Managing director Peter Gelardi apologised to couples in writing yesterday, saying the company’s bank, HSBC, had withdrawn access to Wrapit’s credit and debit card income. The bank’s refusal to support the company any further was the final blow after months of decline in spending fuelled by the credit crunch.
HSBC said it would make sure that the guests who used their credit cards to buy the present would receive a refund, but this would leave the majority who paid by debit card or cheque to lose their money. The only hope to recover their money for this second group would be to register as creditors with the administrator KPMG and start a claims process without any real guarantee of success.
Wrapit’s customers were shocked at the move, some saying they felt horribly guilty because they had chosen the company and their guests’ hard-earned money had been used to pay Wrapit’s debts. Others said they did not really know what to do as they had not taken out wedding insurance, which can sometimes provide cover for suppliers going bust.

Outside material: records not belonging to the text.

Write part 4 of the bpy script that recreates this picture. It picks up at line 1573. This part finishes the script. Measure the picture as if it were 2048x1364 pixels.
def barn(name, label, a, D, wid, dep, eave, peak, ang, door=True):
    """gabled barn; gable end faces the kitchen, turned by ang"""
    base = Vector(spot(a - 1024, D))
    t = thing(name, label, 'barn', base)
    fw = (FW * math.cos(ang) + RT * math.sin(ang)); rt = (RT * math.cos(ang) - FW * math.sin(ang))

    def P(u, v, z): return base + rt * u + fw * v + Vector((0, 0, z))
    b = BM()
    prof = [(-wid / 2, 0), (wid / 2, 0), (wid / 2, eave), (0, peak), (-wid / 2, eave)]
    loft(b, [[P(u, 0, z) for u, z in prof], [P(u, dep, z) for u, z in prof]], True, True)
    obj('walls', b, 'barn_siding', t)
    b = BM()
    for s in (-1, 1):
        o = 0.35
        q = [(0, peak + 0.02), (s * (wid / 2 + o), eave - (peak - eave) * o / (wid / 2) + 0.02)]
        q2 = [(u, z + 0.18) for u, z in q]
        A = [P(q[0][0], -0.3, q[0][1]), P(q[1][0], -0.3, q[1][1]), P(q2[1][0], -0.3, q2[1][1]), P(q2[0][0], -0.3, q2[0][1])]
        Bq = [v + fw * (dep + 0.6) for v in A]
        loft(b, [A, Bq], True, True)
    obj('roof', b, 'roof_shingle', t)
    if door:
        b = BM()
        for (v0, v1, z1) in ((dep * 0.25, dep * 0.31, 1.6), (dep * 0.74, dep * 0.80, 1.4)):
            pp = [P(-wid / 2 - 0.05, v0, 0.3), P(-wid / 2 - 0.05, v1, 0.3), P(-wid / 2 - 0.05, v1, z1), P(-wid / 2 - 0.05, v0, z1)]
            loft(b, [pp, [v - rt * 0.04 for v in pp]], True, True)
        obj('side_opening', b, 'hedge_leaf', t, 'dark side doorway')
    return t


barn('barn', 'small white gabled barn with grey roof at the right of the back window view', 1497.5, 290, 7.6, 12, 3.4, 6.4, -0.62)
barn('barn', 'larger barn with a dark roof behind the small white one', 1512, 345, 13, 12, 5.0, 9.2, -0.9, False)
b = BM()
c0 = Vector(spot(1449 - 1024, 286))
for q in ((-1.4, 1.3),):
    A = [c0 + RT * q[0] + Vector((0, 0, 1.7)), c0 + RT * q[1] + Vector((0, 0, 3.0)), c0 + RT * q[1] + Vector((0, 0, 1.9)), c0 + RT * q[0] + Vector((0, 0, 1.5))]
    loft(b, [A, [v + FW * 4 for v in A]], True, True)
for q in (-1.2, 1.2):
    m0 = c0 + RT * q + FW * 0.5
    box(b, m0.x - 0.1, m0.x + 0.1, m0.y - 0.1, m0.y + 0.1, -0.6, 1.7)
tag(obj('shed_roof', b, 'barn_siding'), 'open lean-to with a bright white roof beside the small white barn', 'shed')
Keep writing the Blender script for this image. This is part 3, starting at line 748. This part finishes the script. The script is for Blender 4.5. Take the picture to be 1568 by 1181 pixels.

“There’s about £3,000 worth of presents of our list bought for us by family and friends and we have received none of it,” Charlie Coney, who got married in June, told the Guardian.
“It sounds prosaic, but these are the sort of things we will spend the rest of our lives using and would have provided memories of who was at our wedding. Now we will have to ask all our guests to get their money back, set up another list and go through it all again.”
In his letter to customers, Mr Gelardi wrote: “HSBC now have it within their power to minimise the pain caused to 2,000 couples – and, probably, 100,000 of their guests – and ensure that no Wrapit customer loses any money and, as things stand, they will not take it.”
A HSBC spokesperson refuted any suggestions that the bank was responsible for Wrapit’s situation: “We did what we could to help Wrapit and it certainly and quite obviously is not in our interests for it to go into administration. Faced with its worsening financial situation we had no other choice.”